Fifty years ago, before the WNBA and NWSL, before women’s hockey and the Williams sisters, there was Billie Jean King.
King, who won 39 Grand Slam titles across singles and doubles tournaments, is often credited for propelling women’s sports into the national consciousness. Her 1973 defeat of former men’s No. 1 Bobby Riggs in the “Battle of the Sexes” came just a year after Title IX mandated equal funding for women’s and men’s athletics in schools.
Buoyed by these high-profile victories, for much of the next 50 years, women’s sports in the U.S. went into building mode, developing infrastructure to compete with the men. In the past few years in particular, viewership, attendance, media coverage, and mainstream cultural awareness of women’s sports has hit a consensus tipping point.
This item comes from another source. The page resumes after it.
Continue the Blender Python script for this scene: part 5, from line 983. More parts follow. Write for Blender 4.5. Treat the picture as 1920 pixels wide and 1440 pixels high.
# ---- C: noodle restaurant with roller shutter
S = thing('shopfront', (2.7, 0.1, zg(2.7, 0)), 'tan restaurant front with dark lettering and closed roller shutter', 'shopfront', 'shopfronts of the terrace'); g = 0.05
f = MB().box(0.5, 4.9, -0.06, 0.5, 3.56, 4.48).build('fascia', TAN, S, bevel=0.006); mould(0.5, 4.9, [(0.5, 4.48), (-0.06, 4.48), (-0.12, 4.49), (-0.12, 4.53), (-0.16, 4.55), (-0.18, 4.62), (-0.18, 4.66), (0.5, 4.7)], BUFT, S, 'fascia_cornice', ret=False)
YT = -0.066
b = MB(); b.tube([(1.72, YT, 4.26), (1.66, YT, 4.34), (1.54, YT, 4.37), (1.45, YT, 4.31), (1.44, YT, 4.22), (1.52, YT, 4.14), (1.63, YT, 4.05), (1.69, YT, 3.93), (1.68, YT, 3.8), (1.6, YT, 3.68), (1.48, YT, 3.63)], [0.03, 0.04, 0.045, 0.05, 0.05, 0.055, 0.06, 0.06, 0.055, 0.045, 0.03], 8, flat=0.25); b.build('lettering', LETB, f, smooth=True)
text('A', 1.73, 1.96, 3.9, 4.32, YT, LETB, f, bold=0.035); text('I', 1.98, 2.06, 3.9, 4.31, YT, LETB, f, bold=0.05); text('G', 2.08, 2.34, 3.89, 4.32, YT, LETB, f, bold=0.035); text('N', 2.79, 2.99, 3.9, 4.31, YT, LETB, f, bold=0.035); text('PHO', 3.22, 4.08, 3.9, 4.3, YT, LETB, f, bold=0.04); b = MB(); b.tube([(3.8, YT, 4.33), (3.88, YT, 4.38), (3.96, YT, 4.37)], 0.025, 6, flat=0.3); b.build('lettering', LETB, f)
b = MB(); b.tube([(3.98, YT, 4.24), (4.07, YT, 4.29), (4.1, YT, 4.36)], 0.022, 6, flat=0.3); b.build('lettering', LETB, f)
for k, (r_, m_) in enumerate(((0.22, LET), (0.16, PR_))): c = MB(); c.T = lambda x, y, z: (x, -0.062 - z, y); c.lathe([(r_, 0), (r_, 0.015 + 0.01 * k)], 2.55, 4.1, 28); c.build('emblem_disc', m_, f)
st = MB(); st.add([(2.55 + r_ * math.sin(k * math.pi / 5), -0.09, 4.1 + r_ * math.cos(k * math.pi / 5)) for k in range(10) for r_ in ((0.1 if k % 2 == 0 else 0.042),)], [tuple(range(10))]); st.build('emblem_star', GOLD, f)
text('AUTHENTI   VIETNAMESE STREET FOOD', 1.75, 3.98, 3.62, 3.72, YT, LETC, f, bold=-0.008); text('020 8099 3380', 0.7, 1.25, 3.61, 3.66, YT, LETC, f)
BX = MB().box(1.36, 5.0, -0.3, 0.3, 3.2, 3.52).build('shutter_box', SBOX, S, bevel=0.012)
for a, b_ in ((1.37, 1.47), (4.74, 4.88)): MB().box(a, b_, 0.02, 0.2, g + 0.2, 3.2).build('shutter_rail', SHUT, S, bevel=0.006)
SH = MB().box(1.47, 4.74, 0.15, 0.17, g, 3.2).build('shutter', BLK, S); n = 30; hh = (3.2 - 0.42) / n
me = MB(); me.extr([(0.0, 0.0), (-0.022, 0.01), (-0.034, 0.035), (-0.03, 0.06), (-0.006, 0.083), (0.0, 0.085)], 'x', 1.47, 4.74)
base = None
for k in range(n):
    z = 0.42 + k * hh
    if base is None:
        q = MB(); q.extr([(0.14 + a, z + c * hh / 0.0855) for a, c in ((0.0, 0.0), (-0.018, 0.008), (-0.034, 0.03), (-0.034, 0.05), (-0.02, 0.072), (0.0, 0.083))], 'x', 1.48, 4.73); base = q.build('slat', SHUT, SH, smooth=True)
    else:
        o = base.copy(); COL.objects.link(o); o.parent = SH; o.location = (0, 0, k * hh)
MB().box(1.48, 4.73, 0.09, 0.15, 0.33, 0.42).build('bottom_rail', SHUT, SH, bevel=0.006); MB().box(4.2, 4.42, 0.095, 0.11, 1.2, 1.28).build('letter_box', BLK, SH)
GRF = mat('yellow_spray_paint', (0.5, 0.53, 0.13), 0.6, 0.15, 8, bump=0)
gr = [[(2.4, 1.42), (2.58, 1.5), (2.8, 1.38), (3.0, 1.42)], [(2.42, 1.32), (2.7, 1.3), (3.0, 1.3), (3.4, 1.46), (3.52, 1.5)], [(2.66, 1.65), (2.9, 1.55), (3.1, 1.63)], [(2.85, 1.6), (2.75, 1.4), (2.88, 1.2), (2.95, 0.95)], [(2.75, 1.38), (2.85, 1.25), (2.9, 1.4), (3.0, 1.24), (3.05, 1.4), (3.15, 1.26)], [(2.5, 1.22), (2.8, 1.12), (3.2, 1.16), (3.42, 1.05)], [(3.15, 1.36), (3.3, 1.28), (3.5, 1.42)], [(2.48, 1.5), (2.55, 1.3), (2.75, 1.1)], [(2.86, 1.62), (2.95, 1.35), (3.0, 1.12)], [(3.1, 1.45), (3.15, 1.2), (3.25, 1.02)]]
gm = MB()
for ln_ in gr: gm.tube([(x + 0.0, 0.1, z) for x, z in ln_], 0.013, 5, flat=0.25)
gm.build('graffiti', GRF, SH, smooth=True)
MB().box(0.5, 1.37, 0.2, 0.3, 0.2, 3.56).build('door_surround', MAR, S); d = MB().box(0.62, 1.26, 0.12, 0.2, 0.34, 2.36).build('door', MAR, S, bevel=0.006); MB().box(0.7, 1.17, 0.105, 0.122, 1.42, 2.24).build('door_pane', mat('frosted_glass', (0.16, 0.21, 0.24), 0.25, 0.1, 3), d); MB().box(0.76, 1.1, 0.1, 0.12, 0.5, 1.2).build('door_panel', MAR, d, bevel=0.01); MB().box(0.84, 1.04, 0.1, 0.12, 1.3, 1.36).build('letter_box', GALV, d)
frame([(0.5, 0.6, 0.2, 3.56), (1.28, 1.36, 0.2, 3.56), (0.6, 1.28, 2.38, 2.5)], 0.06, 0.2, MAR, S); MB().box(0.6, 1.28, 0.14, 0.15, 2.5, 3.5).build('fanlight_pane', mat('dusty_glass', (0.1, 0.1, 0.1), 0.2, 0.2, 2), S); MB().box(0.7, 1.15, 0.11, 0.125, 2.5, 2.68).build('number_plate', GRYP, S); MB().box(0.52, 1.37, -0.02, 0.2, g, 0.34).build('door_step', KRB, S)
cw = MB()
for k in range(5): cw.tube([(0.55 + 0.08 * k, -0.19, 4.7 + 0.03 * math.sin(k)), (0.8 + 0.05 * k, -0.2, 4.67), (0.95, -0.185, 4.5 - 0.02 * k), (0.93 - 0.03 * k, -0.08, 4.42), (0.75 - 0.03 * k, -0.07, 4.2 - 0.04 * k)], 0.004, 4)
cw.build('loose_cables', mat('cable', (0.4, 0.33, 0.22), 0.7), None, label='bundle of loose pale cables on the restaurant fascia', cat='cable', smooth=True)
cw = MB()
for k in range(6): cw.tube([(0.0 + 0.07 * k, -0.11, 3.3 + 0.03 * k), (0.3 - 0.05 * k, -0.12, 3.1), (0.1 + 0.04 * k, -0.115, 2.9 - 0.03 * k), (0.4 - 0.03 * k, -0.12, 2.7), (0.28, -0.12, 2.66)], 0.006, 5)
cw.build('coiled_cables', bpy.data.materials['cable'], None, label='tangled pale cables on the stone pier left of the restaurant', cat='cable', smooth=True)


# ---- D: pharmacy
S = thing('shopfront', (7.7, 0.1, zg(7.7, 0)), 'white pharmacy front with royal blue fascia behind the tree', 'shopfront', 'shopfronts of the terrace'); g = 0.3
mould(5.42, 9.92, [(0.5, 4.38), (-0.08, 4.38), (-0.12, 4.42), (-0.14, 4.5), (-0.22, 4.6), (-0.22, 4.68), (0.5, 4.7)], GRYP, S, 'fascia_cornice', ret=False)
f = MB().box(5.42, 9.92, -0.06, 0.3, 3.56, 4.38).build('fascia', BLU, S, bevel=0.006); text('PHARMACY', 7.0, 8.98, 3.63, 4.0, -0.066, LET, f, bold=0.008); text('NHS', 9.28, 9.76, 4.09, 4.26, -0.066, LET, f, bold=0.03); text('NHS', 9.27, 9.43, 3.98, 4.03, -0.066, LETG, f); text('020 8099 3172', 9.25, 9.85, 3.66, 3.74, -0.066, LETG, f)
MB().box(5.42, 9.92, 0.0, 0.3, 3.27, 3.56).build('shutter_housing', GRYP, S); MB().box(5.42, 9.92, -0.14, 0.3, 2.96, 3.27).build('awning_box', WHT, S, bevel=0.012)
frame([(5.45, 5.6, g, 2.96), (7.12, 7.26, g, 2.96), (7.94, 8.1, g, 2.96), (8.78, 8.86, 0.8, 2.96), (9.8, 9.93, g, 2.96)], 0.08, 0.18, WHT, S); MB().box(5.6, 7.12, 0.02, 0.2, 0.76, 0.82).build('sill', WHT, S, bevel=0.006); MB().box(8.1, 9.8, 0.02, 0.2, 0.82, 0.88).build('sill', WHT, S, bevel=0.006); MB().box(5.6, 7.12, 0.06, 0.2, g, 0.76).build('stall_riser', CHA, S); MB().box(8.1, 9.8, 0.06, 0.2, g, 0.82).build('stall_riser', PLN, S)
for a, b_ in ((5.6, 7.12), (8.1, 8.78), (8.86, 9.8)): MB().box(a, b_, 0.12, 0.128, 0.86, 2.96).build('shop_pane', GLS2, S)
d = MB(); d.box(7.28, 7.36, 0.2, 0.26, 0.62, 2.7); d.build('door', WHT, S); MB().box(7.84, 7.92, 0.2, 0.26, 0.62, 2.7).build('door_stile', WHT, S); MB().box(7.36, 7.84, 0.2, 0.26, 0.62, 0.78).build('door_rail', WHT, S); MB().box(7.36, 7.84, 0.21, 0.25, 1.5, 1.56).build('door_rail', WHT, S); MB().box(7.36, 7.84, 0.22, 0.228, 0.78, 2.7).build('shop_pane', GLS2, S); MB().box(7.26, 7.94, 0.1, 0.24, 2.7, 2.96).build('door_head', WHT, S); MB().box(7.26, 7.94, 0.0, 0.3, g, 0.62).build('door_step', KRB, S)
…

King had one blunt answer for why: “Money. Investment. Investment by billionaires, not millionaires,” she told Front Office Sports in New Orleans before the Super Bowl. “You have to have the investment in us like you had in the men. We are so far behind, but to your point, we are at a tipping point. For me, I’ve lived my whole life to see this start to happen.”
Some of those billionaires include Disney CEO Bob Iger and his wife Willow Bay, who bought Angel City FC for $250 million last July—a club in which King herself was an investor—and then pledged another $50 million to “support the club’s future growth.” Further up the state, Sacramento Kings owner and billionaire Vivek Ranadivé put together the cash to create a new pro women’s volleyball league. Billionaire philanthropist Michele Kang owns the Washington Spirit and in November gave $30 million to U.S. Soccer.
One of the biggest hurdles to keeping the momentum going, which Title IX sought to address, is keeping girls playing sports in the first place. King, who partnered with Dove on its #KeepHerConfident campaign, cited a statistic that 45% of girls drop out of sports because of negative body image. She also would like to see women talk about themselves more positively. Men don’t put themselves down about what they do for a living or who they are, she said.
King, who joined the L.A. Dodgers ownership group in 2018, believes there’s still much more to be done to increase female representation in other aspects of sports. “I want to get more women investing,” she told FOS. “But how do you invest? You have to have money to invest.”